En outre, Téhéran espérait surtout attirer des investissements saoudiens et stimuler le commerce bilatéral, ce qui ne s’est pas produit. Mais comment l’Arabie Saoudite pourrait-elle investir dans l’économie iranienne sans la confiance nécessaire et sans violer les sanctions occidentales contre la République islamique ? Cette question demeure non résolue, et Riyad n’a exercé aucune pression sur ses partenaires internationaux pour qu’ils allègent les sanctions.
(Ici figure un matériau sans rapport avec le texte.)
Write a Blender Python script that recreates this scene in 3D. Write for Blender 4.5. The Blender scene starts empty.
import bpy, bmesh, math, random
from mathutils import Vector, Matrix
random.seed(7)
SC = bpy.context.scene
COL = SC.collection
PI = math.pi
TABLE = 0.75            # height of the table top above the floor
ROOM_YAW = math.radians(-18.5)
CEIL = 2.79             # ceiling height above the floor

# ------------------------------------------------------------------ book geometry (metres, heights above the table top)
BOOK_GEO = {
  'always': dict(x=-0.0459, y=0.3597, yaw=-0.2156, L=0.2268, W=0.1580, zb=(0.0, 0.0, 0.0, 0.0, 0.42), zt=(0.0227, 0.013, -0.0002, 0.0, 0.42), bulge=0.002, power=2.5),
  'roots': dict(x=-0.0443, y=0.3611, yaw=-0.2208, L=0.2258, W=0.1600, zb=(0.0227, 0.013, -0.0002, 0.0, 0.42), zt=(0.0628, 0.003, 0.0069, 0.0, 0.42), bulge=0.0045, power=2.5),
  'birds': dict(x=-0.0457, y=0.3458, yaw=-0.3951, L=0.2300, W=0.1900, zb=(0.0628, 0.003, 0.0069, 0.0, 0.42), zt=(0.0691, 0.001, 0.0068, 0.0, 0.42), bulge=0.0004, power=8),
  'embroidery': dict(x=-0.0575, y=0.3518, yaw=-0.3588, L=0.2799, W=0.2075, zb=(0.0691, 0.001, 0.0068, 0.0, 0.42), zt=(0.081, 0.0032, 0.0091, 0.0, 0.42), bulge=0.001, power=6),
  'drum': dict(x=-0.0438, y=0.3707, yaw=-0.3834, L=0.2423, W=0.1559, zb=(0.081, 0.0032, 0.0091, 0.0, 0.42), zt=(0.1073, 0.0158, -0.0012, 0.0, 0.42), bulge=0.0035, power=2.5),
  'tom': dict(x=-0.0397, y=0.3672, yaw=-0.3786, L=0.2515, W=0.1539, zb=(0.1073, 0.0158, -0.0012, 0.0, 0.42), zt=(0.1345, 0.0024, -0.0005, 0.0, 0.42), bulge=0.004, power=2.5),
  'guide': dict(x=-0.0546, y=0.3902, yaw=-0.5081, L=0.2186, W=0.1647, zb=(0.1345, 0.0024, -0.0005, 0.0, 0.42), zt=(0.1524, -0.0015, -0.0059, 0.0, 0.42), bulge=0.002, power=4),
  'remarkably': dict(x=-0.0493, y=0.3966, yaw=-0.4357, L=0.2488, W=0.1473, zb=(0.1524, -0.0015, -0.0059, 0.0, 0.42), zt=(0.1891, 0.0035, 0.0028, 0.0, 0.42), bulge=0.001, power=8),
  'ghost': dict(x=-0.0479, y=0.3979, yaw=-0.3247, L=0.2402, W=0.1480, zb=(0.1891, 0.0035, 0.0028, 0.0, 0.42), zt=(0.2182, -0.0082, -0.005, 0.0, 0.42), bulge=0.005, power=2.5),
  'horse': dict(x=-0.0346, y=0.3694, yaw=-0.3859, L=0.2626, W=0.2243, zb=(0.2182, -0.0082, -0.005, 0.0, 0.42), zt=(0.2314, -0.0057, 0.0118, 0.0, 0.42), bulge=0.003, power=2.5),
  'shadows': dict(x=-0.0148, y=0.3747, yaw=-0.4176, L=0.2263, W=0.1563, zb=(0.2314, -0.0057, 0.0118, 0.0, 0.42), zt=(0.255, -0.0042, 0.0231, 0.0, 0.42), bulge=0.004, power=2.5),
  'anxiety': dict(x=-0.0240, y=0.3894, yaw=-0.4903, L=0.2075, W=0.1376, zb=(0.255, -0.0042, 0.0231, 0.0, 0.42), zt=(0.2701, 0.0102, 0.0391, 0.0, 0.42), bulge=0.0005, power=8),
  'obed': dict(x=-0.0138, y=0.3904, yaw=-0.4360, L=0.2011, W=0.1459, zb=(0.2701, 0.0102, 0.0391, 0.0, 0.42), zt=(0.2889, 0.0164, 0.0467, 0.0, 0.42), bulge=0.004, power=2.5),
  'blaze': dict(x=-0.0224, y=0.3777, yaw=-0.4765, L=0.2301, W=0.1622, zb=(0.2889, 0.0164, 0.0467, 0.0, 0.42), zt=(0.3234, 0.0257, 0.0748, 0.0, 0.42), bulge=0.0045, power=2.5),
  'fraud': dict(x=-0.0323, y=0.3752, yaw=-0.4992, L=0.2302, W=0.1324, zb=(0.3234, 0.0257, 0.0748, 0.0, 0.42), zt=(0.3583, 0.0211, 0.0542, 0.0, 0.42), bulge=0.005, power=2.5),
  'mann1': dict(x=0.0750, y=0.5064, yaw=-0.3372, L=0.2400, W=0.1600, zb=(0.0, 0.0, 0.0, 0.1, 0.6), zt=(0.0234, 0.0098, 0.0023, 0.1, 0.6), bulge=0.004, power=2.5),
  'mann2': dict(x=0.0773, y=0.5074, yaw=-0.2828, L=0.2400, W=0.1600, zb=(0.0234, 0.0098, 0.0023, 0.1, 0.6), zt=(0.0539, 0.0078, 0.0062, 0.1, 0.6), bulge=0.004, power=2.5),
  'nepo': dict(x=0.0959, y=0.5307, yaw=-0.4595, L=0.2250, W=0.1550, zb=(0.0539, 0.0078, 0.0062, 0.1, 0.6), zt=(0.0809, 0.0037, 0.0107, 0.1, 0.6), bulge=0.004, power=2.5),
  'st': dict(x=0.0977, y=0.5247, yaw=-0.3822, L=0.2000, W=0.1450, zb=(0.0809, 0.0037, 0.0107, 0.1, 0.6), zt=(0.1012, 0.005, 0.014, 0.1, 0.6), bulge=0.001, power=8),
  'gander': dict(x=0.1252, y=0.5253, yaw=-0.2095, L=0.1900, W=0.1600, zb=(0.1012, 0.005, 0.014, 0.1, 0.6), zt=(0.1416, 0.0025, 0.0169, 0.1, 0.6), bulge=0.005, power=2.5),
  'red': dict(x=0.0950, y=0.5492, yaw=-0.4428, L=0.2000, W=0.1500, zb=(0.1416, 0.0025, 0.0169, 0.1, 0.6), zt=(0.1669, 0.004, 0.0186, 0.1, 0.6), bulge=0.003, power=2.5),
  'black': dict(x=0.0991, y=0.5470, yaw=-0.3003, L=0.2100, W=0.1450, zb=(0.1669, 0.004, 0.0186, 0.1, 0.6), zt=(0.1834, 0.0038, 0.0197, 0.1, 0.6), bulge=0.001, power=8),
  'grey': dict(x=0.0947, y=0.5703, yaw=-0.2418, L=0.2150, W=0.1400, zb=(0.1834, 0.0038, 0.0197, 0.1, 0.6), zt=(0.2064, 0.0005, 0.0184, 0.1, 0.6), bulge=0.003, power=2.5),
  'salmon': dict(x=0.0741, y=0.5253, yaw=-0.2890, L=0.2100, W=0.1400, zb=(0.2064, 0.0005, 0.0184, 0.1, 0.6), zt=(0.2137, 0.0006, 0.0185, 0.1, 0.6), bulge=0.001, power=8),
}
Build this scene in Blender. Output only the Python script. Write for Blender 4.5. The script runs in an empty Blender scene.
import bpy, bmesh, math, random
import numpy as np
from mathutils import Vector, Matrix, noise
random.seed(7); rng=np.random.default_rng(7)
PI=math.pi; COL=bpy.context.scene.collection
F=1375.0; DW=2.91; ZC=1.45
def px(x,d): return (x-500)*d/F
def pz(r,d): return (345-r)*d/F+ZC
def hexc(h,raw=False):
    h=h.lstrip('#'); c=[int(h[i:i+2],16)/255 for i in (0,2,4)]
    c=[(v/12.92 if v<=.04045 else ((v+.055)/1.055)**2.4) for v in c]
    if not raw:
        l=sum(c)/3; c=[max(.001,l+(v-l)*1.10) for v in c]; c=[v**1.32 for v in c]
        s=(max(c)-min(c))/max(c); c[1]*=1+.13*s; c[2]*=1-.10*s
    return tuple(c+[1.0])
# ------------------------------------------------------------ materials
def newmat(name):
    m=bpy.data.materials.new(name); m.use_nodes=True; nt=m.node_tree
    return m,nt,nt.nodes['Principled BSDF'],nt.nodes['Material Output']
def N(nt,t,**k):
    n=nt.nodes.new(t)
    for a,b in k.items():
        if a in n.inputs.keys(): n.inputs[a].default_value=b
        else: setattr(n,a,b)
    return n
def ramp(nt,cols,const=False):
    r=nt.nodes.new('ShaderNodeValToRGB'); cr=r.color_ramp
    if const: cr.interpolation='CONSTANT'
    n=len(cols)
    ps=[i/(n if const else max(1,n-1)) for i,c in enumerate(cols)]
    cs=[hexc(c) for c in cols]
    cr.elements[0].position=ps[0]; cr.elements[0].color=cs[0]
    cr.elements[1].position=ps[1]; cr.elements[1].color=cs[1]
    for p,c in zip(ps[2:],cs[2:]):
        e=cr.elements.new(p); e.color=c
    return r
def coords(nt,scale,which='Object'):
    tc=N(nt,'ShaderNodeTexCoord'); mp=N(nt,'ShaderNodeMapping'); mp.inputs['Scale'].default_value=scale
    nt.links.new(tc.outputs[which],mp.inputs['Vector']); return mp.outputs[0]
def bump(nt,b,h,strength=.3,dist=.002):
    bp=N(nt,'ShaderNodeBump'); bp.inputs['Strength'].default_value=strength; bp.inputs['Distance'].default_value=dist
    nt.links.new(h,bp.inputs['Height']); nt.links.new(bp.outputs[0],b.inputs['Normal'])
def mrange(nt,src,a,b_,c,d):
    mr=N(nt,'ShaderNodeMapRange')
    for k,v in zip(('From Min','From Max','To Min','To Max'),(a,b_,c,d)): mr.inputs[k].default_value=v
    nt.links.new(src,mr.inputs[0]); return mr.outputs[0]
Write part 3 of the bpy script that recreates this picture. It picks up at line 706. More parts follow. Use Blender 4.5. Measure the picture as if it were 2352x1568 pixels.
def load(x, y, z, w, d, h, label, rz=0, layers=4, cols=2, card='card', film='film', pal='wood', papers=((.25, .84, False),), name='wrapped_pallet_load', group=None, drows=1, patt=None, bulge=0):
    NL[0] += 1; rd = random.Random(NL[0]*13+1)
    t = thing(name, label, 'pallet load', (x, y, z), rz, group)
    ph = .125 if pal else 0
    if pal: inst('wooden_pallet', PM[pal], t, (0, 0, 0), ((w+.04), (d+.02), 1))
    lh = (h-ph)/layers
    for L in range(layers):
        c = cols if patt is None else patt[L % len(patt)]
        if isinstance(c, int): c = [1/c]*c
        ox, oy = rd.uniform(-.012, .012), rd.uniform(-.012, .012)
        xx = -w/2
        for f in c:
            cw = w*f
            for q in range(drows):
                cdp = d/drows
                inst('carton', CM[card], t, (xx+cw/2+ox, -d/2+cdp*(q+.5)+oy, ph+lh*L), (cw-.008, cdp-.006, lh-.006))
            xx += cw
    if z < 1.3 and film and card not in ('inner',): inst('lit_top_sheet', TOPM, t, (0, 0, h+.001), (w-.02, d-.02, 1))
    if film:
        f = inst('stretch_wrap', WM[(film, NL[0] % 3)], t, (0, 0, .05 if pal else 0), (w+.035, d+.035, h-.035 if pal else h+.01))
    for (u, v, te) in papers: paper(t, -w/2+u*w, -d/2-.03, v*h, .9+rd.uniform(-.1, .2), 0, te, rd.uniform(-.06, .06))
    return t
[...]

Téhéran estime donc à juste titre que le statu quo profite davantage à Riyad, qui a pour l’heure réussi à protéger son territoire des attaques. Il a pourtant toujours été clair qu’il y aurait une limite à un rapprochement véritable entre l’Iran et l’Arabie Saoudite tant que les tensions se poursuivraient entre l’Iran et l’Occident. En face, les Saoudiens ont bien conscience qu’ils n’ont aujourd’hui pas les moyens d’affronter seuls la menace iranienne. Ils n’ont donc renoncé ni à la normalisation avec Israël, ni à la possibilité d’obtenir des garanties sécuritaires avancées des Etats-Unis. Or ce sont précisément ces scénarios qui pourraient mettre en péril l’accord de détente avec les Iraniens. Le royaume a donc jusqu’à présent plutôt bien joué ses cartes, en préservant ses options pour l’avenir, y compris dans l’hypothèse d’un retour au pouvoir du président Trump.